Une mesure simple de l’impact moyen au détriment d’informations sur la diversité des réactions
Comme l’explique Esther Duflo dans L’approche expérimentale en économie du développement [ref], « la majorité des évaluations de programmes sociaux se concentre exclusivement sur l’impact moyen ». Ainsi, la nécessaire hétérogénéité de l’impact du programme étudié – c’est-à-dire la diversité des résultats obtenus – n’est pas prise en compte (James Heckman [1992] formule cette critique en parlant d’ « essential heterogeneity »).
Bien qu’elle reconnaisse « l’intérêt potentiel qu’il y a à identifier la distribution des effets d’un traitement », Esther Duflo [2009] explique que :
« […] l’effet moyen d’un traitement est la seule statistique conventionnelle de la distribution que l’on puisse obtenir à partir d’une expérimentation aléatoire, sans hypothèses supplémentaires ».
Selon elle, « l’introduction d’hypothèses de comportement supplémentaires [par exemple « la modélisation de la décision de participer comme une fonction des résultats potentiels, avec et sans traitement »] » permet « une estimation précise des liens au niveau des caractéristiques de la distribution des effets du traitement ». C’est le cas par exemple des travaux de Heckman et al. [1997], cités par Esther Duflo [2009]. De même, Ilf Bencheikh, Directeur-Adjoint de l’antenne européenne du J-PAL nous a assuré au cours d’un entretien [ref] que « les critiques adressées aux RCT sur ce plan ont beaucoup nourri la réflexion » et que « toute expérimentation qui commence essaie maintenant d’avoir une capacité d’analyse de l’impact beaucoup plus fine ». Selon lui, « il n’existe pas d’obstacles et on peut se donner les moyens de travailler sur la mesure de l’hétérogénéité de l’impact ».
Pourtant, selon Martin Ravaillon dans Should the randomistas rule ?[ref], alors qu’il serait possible de prendre cette hétérogénéité en compte, la plupart des expérimentations sociales comme les RCT font l’hypothèse implicite que le programme a le même impact pour tout le monde, pour des questions de simplicité. Selon lui cette hypothèse est à la fois « troublante » et « invraisemblable » car dès lors que des facteurs non-observables par l’évaluateur influencent l’impact du programme sur un individu, l’identification causale de l’effet moyen du traitement aux variables contrôlées n’est plus valide.
Christopher B. Barrett et Michael. R. Carter font également le constat que la distribution des variable est rarement homogène au sein des groupes traité et témoin dans leur article The Power and Pitfalls of Experiments in Development Economics: Some Non-random Reflections [ref]et rejoignent l’opinion Martin Ravaillon [2009] en expliquant que bien que ce problème puisse être pris en compte, il ne l’est pas souvent en pratique :
« […] RCT studies frequently fail to confirm that control and treatment groups exhibit identical distributions of observable variables.
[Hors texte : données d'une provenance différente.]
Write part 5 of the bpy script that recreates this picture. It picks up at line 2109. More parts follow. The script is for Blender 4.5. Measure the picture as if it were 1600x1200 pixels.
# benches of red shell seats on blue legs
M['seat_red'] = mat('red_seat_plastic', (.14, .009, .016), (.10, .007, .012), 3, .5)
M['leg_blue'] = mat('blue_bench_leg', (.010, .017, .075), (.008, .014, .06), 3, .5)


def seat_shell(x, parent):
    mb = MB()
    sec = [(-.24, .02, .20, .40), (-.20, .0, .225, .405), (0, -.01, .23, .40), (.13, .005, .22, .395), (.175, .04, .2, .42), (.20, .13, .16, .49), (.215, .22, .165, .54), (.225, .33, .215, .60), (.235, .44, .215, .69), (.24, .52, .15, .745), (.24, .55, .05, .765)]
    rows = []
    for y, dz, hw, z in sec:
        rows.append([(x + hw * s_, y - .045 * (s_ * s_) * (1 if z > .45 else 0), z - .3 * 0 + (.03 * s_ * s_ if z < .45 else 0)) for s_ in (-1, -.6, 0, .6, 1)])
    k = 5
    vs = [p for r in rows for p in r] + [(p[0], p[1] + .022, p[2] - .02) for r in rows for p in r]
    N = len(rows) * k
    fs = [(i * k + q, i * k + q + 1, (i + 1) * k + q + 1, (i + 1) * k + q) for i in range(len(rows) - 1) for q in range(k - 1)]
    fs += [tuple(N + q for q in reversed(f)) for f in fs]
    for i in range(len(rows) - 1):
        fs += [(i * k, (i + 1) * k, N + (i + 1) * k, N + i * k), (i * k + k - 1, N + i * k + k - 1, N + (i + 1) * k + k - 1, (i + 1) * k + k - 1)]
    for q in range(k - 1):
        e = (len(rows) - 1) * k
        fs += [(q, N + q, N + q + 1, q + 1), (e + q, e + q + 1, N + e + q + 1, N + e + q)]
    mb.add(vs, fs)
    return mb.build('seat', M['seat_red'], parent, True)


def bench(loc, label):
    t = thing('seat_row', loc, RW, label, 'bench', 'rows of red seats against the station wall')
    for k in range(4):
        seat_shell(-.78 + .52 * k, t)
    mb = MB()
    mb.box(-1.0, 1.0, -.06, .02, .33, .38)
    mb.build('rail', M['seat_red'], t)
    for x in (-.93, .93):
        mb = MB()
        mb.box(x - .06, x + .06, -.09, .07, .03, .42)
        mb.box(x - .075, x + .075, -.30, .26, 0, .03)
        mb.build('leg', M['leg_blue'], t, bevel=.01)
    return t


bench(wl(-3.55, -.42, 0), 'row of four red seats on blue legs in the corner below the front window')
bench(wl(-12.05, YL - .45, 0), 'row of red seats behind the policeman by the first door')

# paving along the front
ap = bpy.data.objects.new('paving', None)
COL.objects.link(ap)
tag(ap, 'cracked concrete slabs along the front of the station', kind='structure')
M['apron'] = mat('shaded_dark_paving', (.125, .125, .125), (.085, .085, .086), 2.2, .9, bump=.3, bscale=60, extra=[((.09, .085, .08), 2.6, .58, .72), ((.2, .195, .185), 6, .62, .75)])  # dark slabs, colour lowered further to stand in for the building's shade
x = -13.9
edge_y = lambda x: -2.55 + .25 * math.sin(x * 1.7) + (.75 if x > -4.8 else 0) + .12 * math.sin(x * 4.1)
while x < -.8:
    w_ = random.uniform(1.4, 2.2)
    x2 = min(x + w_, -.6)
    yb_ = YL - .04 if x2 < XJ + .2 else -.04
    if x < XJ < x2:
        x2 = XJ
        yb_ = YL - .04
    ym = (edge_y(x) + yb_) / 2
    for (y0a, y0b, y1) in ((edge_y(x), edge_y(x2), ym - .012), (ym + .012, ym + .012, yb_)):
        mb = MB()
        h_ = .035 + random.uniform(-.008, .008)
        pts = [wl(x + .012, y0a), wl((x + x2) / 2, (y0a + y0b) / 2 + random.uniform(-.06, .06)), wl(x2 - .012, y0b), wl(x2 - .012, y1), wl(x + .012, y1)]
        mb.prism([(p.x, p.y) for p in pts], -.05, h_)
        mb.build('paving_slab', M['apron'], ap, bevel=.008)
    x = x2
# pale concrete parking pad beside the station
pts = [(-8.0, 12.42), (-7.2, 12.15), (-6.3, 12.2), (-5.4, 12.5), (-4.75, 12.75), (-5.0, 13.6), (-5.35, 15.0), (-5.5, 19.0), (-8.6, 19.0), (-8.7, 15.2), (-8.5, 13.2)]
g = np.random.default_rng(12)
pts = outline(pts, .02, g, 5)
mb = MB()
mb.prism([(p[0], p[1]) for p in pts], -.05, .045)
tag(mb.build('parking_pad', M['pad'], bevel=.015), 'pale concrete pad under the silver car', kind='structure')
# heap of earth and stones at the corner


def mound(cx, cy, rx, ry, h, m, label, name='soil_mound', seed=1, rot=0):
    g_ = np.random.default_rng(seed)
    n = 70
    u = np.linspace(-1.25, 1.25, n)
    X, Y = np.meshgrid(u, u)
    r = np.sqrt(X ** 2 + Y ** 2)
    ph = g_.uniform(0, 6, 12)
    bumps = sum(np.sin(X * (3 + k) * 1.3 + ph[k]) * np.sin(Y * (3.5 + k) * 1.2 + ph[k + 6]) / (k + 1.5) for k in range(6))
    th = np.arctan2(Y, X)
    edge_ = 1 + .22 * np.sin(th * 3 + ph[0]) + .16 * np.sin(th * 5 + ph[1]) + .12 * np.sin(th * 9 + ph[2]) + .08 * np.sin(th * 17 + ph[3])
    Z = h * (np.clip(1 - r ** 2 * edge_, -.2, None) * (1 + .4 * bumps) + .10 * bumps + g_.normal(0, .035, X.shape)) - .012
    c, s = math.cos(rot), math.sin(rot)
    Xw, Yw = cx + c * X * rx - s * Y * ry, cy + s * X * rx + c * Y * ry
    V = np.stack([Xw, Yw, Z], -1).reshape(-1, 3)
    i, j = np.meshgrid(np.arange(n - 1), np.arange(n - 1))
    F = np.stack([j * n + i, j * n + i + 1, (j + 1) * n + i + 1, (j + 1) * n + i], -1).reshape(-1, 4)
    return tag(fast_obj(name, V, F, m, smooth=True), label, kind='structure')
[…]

This problem is easily fixed and the best RCT studies carefully check for balance. But the frequency with which this is ignored in RCT-based studies today betrays a dangerous overconfidence that pervades much of the RCT practitioner community today. »
Distribution hétérogène des effets du traitement
Esther Duflo [2009] répond à ces critiques en soulignant l’ « avantage essentiel » que conservent les RCT : « avec très peu d’hypothèses, il est possible de connaître des aspects importants de l’impact du traitement (tels que la moyenne pour n’importe quel sous-groupe). »
Cette affirmation que les RCT nécessitent « très peu d’hypothèses » est mise en question par de nombreux acteurs du fait de l’existence des différents biais que nous détaillons dans la suite de cette partie.
En se concentrant sur la mesure de l’impact moyen, les RCT ne permettent donc pas d’avoir accès à l’hétérogénéité des réactions au sein de l’échantillon. Si la réduction de la diversité des effets à une moyenne a l’avantage de rendre les résultats plus simples à comprendre notamment par les décideurs politiques, cela est en revanche un obstacle à la compréhension des mécanismes en jeu dans les comportements des agents étudiés.